While it's not that difficult to figure out which homeowners qualify based on their property taxes, those who rent — and are more likely to fall into the lower income brackets — will have to submit tax forms for every employed person in the household to qualify.
No residents attended the public hearing and council members split on whether the "circuit breaker" fee waiver is necessary; even the two members who represent Mililani didn't agree.
While Councilman Donovan Dela Cruz, who represents part of Mililani, is pushing for the circuit breaker, the community's other representative, Councilman Nestor Garcia isn't sure that many of the 12,000 affected residents in that area need a fee exemption.
Dick Poirier, chairman of the Mililani-Waipi'o-Melemanu Neighborhood Board, pointed out that Mililani is a relatively wealthy neighborhood and that a waiver probably would not affect a lot of people.
"I think they should just do the pilot project and if cost is a problem, then they can do a circuit breaker," Poirier said.
He also said people who can afford the fee might not need a second weekly trash pickup after two months of transitioning to curbside recycling. "I suspect most of them will not have to pay the $10," he said.
Garcia said after the meeting yesterday that he's confident the city will be able to get things sorted out by January, regardless of whether the circuit breaker remains in the bill.
"Everybody wants it, I think.

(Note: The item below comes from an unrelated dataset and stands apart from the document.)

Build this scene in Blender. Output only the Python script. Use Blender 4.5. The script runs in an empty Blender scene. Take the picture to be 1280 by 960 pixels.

We just get so bogged down in the details, we forget what the goal is," he said. "I'm confident that it will go beyond the demonstration and will go islandwide and everyone will do their part to pitch in."
He thinks Mililani residents were willing participants in a curbside recycling pilot a few years ago that failed to lead to an islandwide program.
Councilman Charles Djou, who represents the 8,000 Hawai'i Kai residents in the recycling demonstration, said, "I'm tired of the city doing pilot curbside recycling projects every couple years, then figuring out some way not to make it islandwide."